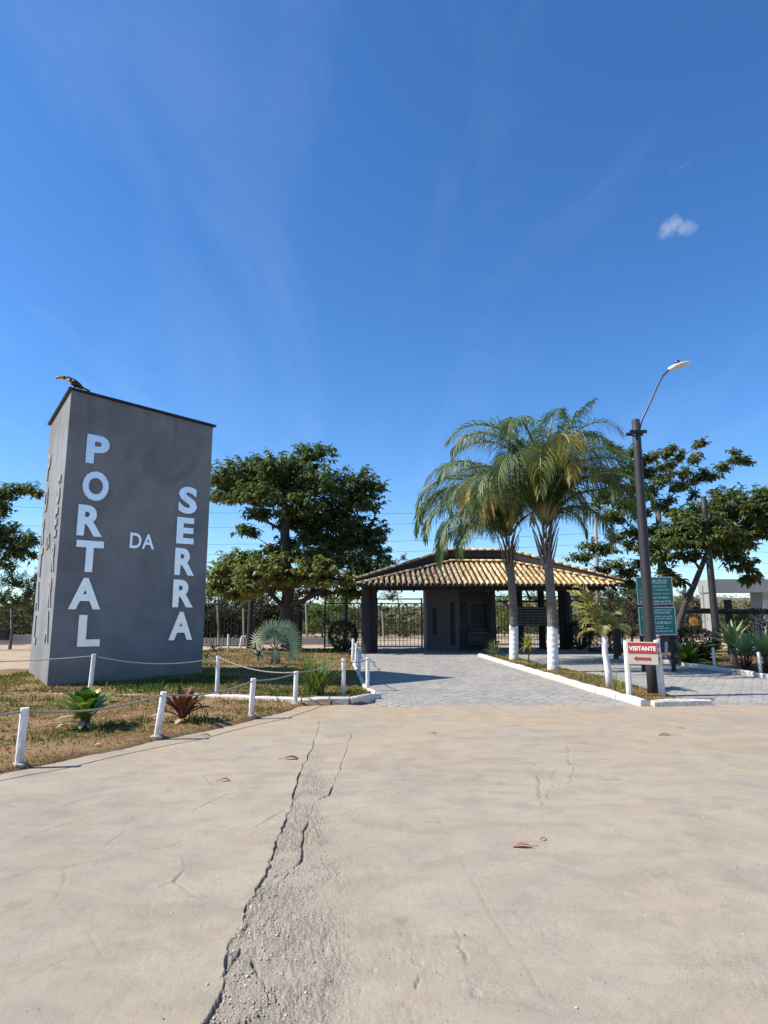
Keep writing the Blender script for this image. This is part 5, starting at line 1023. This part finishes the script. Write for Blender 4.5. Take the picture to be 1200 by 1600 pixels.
def palm(label, base, crown, r0, r1, white_z, fr, seed, boots=True):
    rg = np.random.default_rng(seed); t = thing('palm_tree', label, 'palm tree', base); b = MB(); n = 46; H = crown.z; pts = []; rad = []
    for i in range(n + 1):
        f = i / n; p = base.lerp(crown, f); p.x += .06 * math.sin(f * 3.1); pts.append(p - UZ * (.1 if i == 0 else 0)); rad.append((r0 + (r1 - r0) * f) * (1 + .05 * (i % 2) + .25 * max(0, .12 - f) / .12 * 0))
    kw = next(i for i, p in enumerate(pts) if p.z > white_z); b.tube(pts, [r * (.97 if i < kw else 1) for i, r in enumerate(rad)], 14, jit=.03); b.build('trunk', M['palm_trunk'], t); b = MB(); b.tube(pts[:kw + 1], [r * 1.035 for r in rad[:kw + 1]], 22, jit=.015)
    for j_ in range(22): q_ = b.v[kw * 22 + j_]; b.v[kw * 22 + j_] = (q_[0], q_[1], q_[2] + rg.uniform(-.055, .05))
    b.build('painted_trunk', M['white'], t)
    if boots:
        for k in range(22):
            a = k * 2.4; z_ = crown.z - .75 + .05 * k; e = MB(); d = Vector((math.cos(a), math.sin(a), 0)); p = Vector((crown.x, crown.y, z_)) + d * r1 * .75; e.tube([p, p + d * .08 + UZ * .25, p + d * .17 + UZ * .55, p + d * (.26 + .01 * k) + UZ * .95], [.065, .05, .036, .022], 6, sq=[(.5, 1.3)] * 4); e.build('leaf_base', M['boot'], t)
    for (az, e0, drp, L, ti, xp) in fr:
        a = R(az); p = crown + Vector((math.cos(a) * r1 * .5, math.sin(a) * r1 * .5, .25 + .5 * e0 / 90)); frond('frond', t, p, az, e0, drp, L, ti, rg, xp=xp, nl=118)
    return t
Yp2 = 18.9; pb2 = G(864, 1047, .06); cr2 = A(853, 850, pb2.y)
F2 = [(176, 85, 150, 4.9, .22, 2.1), (4, 85, 52, 4.1, .24, 1.8), (200, 80, 150, 4.6, .2, 1.9), (150, 82, 140, 4.6, .2, 1.9), (350, 76, 160, 4.1, .2, 1.7), (10, 68, 155, 4.0, .18, 1.5), (20, 76, 160, 3.8, .18, 1.7), (330, 62, 150, 4.0, .2, 1.5), (0, 58, 150, 3.7, .16, 1.4), (272, 85, 212, 4.8, .74, 1.7), (285, 82, 200, 4.5, .42, 1.7), (256, 80, 205, 4.3, .55, 1.6), (300, 74, 190, 4.0, .28, 1.6), (230, 76, 190, 4.2, .24, 1.6), (212, 70, 175, 3.9, .2, 1.5), (185, 68, 165, 4.0, .2, 1.5), (92, 84, 120, 4.4, .25, 2), (120, 76, 150, 4.1, .18, 1.7), (50, 80, 140, 4.0, .2, 1.8), (75, 64, 150, 3.9, .18, 1.5), (235, 84, 160, 4.6, .28, 2), (310, 83, 150, 4.4, .24, 2), (60, 87, 60, 4.3, .3, 2), (20, 86, 120, 4.2, .22, 2), (165, 74, 160, 4.2, .18, 1.6), (345, 82, 160, 4.1, .22, 1.8), (190, 58, 155, 3.4, .16, 1.4), (30, 48, 130, 3.4, .16, 1.3)]
palm('taller of the two white-footed palms, nearer the camera, fronds against the sky', pb2, cr2, .142, .122, A(862, 985, pb2.y).z, F2, 41)
pb1 = G(803, 1031, .06); cr1 = A(795, 862, pb1.y)
F1 = [(182, 77, 165, 4.9, .2, 1.5), (174, 84, 150, 4.7, .24, 1.8), (192, 68, 165, 4.8, .22, 1.4), (200, 60, 155, 4.5, .22, 1.3), (186, 70, 165, 4.6, .22, 1.5), (168, 66, 160, 4.7, .2, 1.4), (215, 46, 140, 4.2, .16, 1.3), (208, 36, 125, 3.9, .14, 1.2), (225, 40, 130, 3.7, .14, 1.2), (246, 80, 200, 4.6, .82, 1.5), (230, 76, 190, 4.5, .80, 1.5), (260, 76, 200, 4.2, .72, 1.5), (238, 68, 185, 4.0, .66, 1.4), (276, 72, 190, 4.0, .5, 1.5), (300, 74, 185, 4.0, .3, 1.5), (330, 72, 170, 4.0, .2, 1.5), (0, 74, 160, 4.2, .18, 1.6), (25, 82, 140, 4.4, .2, 1.9), (70, 78, 145, 4.3, .2, 1.7), (110, 83, 130, 4.5, .22, 1.9), (140, 74, 155, 4.4, .2, 1.6), (90, 62, 150, 3.9, .18, 1.4), (157, 80, 155, 4.6, .2, 1.7), (262, 86, 165, 4.3, .3, 2), (212, 82, 160, 4.7, .28, 1.8), (340, 84, 140, 4.3, .2, 1.9), (350, 58, 150, 3.6, .18, 1.4)]
palm('shorter farther palm with white-painted foot and yellowing front fronds', pb1, cr1, .148, .13, A(803, 979, pb1.y).z, F1, 42)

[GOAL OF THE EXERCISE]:
Set down the material above as is, without any pictures.

[OUTPUT BELOW]:
Keep writing the Blender script for this image. This is part 5, starting at line 1023. This part finishes the script. Write for Blender 4.5. Take the picture to be 1200 by 1600 pixels.
def palm(label, base, crown, r0, r1, white_z, fr, seed, boots=True):
    rg = np.random.default_rng(seed); t = thing('palm_tree', label, 'palm tree', base); b = MB(); n = 46; H = crown.z; pts = []; rad = []
    for i in range(n + 1):
        f = i / n; p = base.lerp(crown, f); p.x += .06 * math.sin(f * 3.1); pts.append(p - UZ * (.1 if i == 0 else 0)); rad.append((r0 + (r1 - r0) * f) * (1 + .05 * (i % 2) + .25 * max(0, .12 - f) / .12 * 0))
    kw = next(i for i, p in enumerate(pts) if p.z > white_z); b.tube(pts, [r * (.97 if i < kw else 1) for i, r in enumerate(rad)], 14, jit=.03); b.build('trunk', M['palm_trunk'], t); b = MB(); b.tube(pts[:kw + 1], [r * 1.035 for r in rad[:kw + 1]], 22, jit=.015)
    for j_ in range(22): q_ = b.v[kw * 22 + j_]; b.v[kw * 22 + j_] = (q_[0], q_[1], q_[2] + rg.uniform(-.055, .05))
    b.build('painted_trunk', M['white'], t)
    if boots:
        for k in range(22):
            a = k * 2.4; z_ = crown.z - .75 + .05 * k; e = MB(); d = Vector((math.cos(a), math.sin(a), 0)); p = Vector((crown.x, crown.y, z_)) + d * r1 * .75; e.tube([p, p + d * .08 + UZ * .25, p + d * .17 + UZ * .55, p + d * (.26 + .01 * k) + UZ * .95], [.065, .05, .036, .022], 6, sq=[(.5, 1.3)] * 4); e.build('leaf_base', M['boot'], t)
    for (az, e0, drp, L, ti, xp) in fr:
        a = R(az); p = crown + Vector((math.cos(a) * r1 * .5, math.sin(a) * r1 * .5, .25 + .5 * e0 / 90)); frond('frond', t, p, az, e0, drp, L, ti, rg, xp=xp, nl=118)
    return t
Yp2 = 18.9; pb2 = G(864, 1047, .06); cr2 = A(853, 850, pb2.y)
F2 = [(176, 85, 150, 4.9, .22, 2.1), (4, 85, 52, 4.1, .24, 1.8), (200, 80, 150, 4.6, .2, 1.9), (150, 82, 140, 4.6, .2, 1.9), (350, 76, 160, 4.1, .2, 1.7), (10, 68, 155, 4.0, .18, 1.5), (20, 76, 160, 3.8, .18, 1.7), (330, 62, 150, 4.0, .2, 1.5), (0, 58, 150, 3.7, .16, 1.4), (272, 85, 212, 4.8, .74, 1.7), (285, 82, 200, 4.5, .42, 1.7), (256, 80, 205, 4.3, .55, 1.6), (300, 74, 190, 4.0, .28, 1.6), (230, 76, 190, 4.2, .24, 1.6), (212, 70, 175, 3.9, .2, 1.5), (185, 68, 165, 4.0, .2, 1.5), (92, 84, 120, 4.4, .25, 2), (120, 76, 150, 4.1, .18, 1.7), (50, 80, 140, 4.0, .2, 1.8), (75, 64, 150, 3.9, .18, 1.5), (235, 84, 160, 4.6, .28, 2), (310, 83, 150, 4.4, .24, 2), (60, 87, 60, 4.3, .3, 2), (20, 86, 120, 4.2, .22, 2), (165, 74, 160, 4.2, .18, 1.6), (345, 82, 160, 4.1, .22, 1.8), (190, 58, 155, 3.4, .16, 1.4), (30, 48, 130, 3.4, .16, 1.3)]
palm('taller of the two white-footed palms, nearer the camera, fronds against the sky', pb2, cr2, .142, .122, A(862, 985, pb2.y).z, F2, 41)
pb1 = G(803, 1031, .06); cr1 = A(795, 862, pb1.y)
F1 = [(182, 77, 165, 4.9, .2, 1.5), (174, 84, 150, 4.7, .24, 1.8), (192, 68, 165, 4.8, .22, 1.4), (200, 60, 155, 4.5, .22, 1.3), (186, 70, 165, 4.6, .22, 1.5), (168, 66, 160, 4.7, .2, 1.4), (215, 46, 140, 4.2, .16, 1.3), (208, 36, 125, 3.9, .14, 1.2), (225, 40, 130, 3.7, .14, 1.2), (246, 80, 200, 4.6, .82, 1.5), (230, 76, 190, 4.5, .80, 1.5), (260, 76, 200, 4.2, .72, 1.5), (238, 68, 185, 4.0, .66, 1.4), (276, 72, 190, 4.0, .5, 1.5), (300, 74, 185, 4.0, .3, 1.5), (330, 72, 170, 4.0, .2, 1.5), (0, 74, 160, 4.2, .18, 1.6), (25, 82, 140, 4.4, .2, 1.9), (70, 78, 145, 4.3, .2, 1.7), (110, 83, 130, 4.5, .22, 1.9), (140, 74, 155, 4.4, .2, 1.6), (90, 62, 150, 3.9, .18, 1.4), (157, 80, 155, 4.6, .2, 1.7), (262, 86, 165, 4.3, .3, 2), (212, 82, 160, 4.7, .28, 1.8), (340, 84, 140, 4.3, .2, 1.9), (350, 58, 150, 3.6, .18, 1.4)]
palm('shorter farther palm with white-painted foot and yellowing front fronds', pb1, cr1, .148, .13, A(803, 979, pb1.y).z, F1, 42)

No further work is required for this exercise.